Bir taşra şehri olmakla beraber, taşıdığı dinî ve millî hatıralarla daima özel, daima şerefli bir belde olan Üsküp, Yahya Kemal'in hayata ve mektebe başladığı yerdi. Lalalar, dadılar ve uşaklar elinde ve gözetiminde çok özgür bir çocukluk geçiren, büyük bir konağın ve bir ara Üsküp Belediye Reisi olan babanın çocuğu olarak büyüyen şair için evden ayrılmanın, cemiyete katılmak durumunda kalmanın ne demek olduğunu tahmin etmek zor değildir.

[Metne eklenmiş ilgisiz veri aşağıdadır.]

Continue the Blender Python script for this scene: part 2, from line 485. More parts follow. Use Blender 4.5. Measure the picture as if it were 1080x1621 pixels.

Temiz ve imanlı fakat kocasından, kardeşlerinden hatta annesinden muzdarip bir annenin ilk çocuğu olan, belki de bu yüzden aşırı denebilecek bir muhabbetle anneye bağlanan Yahya Kemal'in ilk büyük hicreti anneden okula olanıdır. Sonraki yılların büyük şairinin lügatindeki hicret, hicran, ayrılış, kopuş gibi kelimelerin takibini buradan başlatmakta hiçbir şüphe yoktur.
Zaten kendisi de söyler:
"Annem beni bir gün kucağına aldı. Gözleri yaşlıydı. Okşamaya başladı. Bir şey söylemek istiyor, lâkin üzülmeyeyim diye söylemekten korkuyordu. Nihayet söyledi: 'Seni Yeni Mekteb'e başlatacağız, korkma, sıkılma, orada çocuklarla oyun oynarsın; koşar, güler eğlenirsin' dedi.
Fena hâlde üzüldüm. Evden, annemin yanından her gün ayrılacaktım; hiç bilmediğim bir âleme girecektim. İçime ilk defa ateş gibi bir ayrılık derdi düştü. Anneme yalvardım. Bu fikirden vazgeçmesini söyledim. Zavallı kadın, gözyaşlarını büsbütün saklayamıyordu. Beni avutmaya çalışıyordu."
Maceranın bundan sonrası bildik, tanıdıktır. Bütün ağlamalara, yalvarmalara rağmen mektebe başlanacak, hem de eski usul merasimle başlanacaktı. Evvelâ harem… Büyükanne Âdile Hanım'ın eli öpülecek ve bir altın bahşiş alınacak, anne ve teyzelerle vedalaşılacak; sonra "erkek ve adam" olmanın ilk aşaması olan selâmlık dairesine geçilecek, 'Âmân Yarabbi! Minderlerde çepeçevre, kimisi bağdaş kurmuş, kimisi diz çökmüş birçok insan ortasında kal'ınacaktı. Sonra Hoca Sabri Efendi'nin önünde diz çökülecek, kalem ilk kez tutulacak, yeşil kâğıda öğretmenin yardımıyla "yamru yumru" bir kelime yazılacak, üzerine toz şeker dökülmüş bu kelimenin mürekkebi yalanacaktı. Sonra hemen havaya kalkan eller, dualar, maşallah'lar!